Element-specific investigation of 4f -magnetism: graphene-covered surface alloys and sandwich-molecular nanowires

The precise control of the magnetic properties of 4f metals is not only crucial for many applications in our daily lives, like heavy-duty permanent magnets in generators and electric motors, but is also the key to realizing future nanosized and energy-efficient spintronic devices. In this work, we will contribute to this field with two different approaches.

By incorporating 4f metals into a long-range ordered two-dimensional iridium surface alloy, we provide a proof-of-concept system, that allows us to tailor its magnetic properties by graphene adsorption. Our combined theoretical and experimental approach reveals, that graphene adsorption selectively lifts the 4f atoms out of the surface alloy, leading to a drastic increase in electronic and magnetic anisotropy, which we studied by X-ray absorption spectroscopy and X-ray magnetic circular dichroic measurements. A combined theoretical approach based on ligand field multiplet theory and ab initio calculations allows us to precisely model these systems and provide a deeper understanding of the changes in the magnetic and electronic properties. Including a whole set of 4f metals into this system allows us to generalize the graphene-induced selective skyhook effect and provides us insides into the changes with changing 4f occupation. This set of electronically similar, but magnetically tunable 4f graphene-covered surface alloys could be used as substrates for future spintronic applications.

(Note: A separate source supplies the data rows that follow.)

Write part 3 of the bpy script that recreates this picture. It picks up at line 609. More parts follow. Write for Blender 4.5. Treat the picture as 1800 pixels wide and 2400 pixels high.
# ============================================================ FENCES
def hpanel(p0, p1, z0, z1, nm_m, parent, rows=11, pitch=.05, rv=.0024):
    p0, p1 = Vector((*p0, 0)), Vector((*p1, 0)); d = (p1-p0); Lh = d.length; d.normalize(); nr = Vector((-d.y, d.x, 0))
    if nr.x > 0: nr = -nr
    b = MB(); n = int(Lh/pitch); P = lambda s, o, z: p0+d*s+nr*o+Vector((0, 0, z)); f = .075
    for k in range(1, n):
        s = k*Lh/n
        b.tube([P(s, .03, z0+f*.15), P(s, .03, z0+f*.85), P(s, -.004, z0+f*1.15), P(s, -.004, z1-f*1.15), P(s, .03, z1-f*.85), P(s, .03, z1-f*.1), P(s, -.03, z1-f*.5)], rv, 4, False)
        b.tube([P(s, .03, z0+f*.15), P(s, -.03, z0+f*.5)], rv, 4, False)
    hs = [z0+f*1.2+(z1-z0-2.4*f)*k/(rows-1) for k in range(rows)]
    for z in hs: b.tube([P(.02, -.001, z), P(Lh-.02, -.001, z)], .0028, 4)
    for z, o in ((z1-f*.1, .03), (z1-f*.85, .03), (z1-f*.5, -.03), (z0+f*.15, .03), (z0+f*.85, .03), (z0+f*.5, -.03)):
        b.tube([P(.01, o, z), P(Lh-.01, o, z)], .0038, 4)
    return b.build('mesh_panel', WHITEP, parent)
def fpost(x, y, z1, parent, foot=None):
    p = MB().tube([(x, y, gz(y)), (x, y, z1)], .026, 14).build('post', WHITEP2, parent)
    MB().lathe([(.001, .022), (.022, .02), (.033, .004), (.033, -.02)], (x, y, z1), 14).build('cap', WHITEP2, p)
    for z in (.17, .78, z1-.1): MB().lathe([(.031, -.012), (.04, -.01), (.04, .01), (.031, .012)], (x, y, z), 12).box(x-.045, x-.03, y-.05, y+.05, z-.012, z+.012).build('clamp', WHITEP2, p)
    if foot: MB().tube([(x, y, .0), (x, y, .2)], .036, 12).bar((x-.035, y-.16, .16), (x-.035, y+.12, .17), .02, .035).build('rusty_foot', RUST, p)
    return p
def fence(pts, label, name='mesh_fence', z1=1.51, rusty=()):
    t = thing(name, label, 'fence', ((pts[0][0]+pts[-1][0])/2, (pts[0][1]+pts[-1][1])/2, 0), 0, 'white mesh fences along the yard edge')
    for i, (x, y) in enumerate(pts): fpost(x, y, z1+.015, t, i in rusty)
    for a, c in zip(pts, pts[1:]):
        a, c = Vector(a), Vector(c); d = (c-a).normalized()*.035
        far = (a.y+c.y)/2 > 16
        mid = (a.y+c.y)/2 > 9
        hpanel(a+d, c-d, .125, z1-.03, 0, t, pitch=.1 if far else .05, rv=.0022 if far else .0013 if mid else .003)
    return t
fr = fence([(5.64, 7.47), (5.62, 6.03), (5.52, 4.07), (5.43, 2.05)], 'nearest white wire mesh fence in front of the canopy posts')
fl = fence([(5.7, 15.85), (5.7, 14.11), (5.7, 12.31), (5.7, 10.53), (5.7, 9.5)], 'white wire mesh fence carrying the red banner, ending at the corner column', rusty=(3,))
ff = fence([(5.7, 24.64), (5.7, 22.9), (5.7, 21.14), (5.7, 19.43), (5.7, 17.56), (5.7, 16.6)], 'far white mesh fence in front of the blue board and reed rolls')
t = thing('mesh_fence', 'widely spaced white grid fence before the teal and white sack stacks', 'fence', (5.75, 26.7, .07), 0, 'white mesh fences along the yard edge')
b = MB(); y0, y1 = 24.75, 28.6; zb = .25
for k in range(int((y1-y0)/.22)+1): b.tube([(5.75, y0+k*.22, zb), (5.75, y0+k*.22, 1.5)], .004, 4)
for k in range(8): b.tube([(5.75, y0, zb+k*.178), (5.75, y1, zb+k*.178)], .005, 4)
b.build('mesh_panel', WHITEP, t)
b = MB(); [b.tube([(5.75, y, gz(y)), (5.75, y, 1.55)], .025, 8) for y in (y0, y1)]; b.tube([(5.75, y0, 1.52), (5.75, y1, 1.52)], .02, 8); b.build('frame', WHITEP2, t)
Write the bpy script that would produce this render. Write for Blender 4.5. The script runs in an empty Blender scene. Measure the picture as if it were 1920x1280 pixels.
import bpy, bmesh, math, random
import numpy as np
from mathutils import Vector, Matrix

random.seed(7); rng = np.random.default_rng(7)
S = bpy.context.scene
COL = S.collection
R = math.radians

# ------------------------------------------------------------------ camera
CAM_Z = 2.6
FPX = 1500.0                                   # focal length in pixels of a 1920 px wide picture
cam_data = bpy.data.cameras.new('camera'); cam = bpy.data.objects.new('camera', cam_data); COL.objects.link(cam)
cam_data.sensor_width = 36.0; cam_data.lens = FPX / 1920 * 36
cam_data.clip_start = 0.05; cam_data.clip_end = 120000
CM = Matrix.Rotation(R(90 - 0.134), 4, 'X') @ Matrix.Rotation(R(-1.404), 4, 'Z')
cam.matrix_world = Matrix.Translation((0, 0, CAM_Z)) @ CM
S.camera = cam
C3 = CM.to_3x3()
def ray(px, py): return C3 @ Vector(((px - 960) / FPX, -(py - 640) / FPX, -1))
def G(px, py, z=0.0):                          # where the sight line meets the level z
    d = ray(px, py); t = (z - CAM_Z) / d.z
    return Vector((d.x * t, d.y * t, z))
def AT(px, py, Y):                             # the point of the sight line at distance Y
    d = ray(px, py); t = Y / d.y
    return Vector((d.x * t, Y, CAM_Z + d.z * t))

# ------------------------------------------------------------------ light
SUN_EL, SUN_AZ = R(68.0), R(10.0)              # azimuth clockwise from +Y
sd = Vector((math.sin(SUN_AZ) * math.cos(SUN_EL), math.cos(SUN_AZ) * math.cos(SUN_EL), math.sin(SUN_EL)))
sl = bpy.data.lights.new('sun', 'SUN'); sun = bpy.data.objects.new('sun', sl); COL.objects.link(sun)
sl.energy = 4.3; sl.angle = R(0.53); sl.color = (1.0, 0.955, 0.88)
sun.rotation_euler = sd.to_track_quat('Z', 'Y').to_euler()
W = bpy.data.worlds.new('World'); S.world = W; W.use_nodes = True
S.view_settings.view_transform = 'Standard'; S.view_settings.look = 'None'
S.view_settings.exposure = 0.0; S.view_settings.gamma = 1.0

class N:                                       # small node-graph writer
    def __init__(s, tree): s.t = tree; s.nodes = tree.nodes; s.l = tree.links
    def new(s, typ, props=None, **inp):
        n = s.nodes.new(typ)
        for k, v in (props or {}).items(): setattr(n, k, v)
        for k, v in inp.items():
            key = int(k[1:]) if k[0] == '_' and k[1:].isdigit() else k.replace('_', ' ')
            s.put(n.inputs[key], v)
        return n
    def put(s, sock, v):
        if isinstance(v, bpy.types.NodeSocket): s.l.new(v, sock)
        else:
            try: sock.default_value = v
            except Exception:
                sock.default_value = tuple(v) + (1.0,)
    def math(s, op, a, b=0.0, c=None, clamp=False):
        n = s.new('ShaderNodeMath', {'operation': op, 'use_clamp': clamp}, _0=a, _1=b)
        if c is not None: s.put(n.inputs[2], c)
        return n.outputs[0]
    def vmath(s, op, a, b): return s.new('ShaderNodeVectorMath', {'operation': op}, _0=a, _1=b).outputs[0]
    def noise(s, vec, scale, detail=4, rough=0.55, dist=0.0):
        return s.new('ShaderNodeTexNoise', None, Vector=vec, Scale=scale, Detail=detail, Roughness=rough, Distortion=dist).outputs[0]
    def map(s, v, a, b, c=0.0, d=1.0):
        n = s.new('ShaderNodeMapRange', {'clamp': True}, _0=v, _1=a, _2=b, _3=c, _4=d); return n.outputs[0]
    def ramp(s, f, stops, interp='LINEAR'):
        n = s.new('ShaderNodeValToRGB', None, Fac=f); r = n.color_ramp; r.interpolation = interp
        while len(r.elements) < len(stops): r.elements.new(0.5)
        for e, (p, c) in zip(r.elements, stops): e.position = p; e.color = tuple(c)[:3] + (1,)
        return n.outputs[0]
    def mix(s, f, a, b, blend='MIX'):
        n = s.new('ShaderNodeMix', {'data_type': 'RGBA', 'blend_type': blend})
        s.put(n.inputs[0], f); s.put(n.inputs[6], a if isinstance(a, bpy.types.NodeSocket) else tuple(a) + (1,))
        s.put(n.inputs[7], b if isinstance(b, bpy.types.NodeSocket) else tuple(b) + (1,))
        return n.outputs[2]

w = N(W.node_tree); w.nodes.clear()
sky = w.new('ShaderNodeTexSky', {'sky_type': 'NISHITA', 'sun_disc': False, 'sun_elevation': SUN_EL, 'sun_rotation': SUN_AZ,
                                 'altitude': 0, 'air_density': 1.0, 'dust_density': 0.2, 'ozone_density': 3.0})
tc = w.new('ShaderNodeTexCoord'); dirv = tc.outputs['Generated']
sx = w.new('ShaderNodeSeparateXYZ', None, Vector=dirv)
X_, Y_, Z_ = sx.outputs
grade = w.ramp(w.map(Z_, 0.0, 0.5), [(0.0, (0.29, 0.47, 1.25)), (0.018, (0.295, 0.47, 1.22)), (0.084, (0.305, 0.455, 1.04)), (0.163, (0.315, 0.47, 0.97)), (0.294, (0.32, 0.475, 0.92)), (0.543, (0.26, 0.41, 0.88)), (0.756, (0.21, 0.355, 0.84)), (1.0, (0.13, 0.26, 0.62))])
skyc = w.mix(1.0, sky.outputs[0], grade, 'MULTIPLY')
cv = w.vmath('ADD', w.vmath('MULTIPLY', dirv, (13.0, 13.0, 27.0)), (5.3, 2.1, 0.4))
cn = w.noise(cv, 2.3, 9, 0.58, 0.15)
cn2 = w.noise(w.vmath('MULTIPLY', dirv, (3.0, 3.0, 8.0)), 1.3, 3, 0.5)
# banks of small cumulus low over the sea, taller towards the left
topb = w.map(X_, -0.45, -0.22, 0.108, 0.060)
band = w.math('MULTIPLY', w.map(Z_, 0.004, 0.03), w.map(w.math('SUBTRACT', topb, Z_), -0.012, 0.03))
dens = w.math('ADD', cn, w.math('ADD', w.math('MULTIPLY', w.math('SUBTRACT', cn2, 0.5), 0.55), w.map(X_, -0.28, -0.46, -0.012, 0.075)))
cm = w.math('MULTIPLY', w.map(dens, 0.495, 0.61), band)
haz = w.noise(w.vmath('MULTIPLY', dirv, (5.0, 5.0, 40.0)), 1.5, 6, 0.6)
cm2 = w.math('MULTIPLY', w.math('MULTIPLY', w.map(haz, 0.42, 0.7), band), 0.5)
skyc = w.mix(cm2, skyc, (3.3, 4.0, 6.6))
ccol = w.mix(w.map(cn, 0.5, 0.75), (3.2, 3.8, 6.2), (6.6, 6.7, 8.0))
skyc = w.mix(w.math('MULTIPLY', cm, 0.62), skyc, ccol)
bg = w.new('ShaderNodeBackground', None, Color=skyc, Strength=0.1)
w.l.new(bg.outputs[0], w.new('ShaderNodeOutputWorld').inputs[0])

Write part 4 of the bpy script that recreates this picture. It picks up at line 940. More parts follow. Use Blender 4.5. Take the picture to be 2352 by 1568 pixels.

Such organometallic spintronic components, namely europium cyclooctatetraene nanowires, are studied in the second part. By probing the electronic and magnetic properties of these wires on various substrates, we revealed the influence of global orientation, electronic doping, and interaction with a magnetic substrate on these systems, especially the magnetic susceptibility and the ferromagnetic order. The variation of the organic ligands, as well as the 4f metal, provides further insides. The ”zero-dimensional” thulium cyclooctatetraene compounds however approach the limit of electronic and magnetic anisotropy and show strong evidence of significant interaction of the 4f shell with its local surrounding.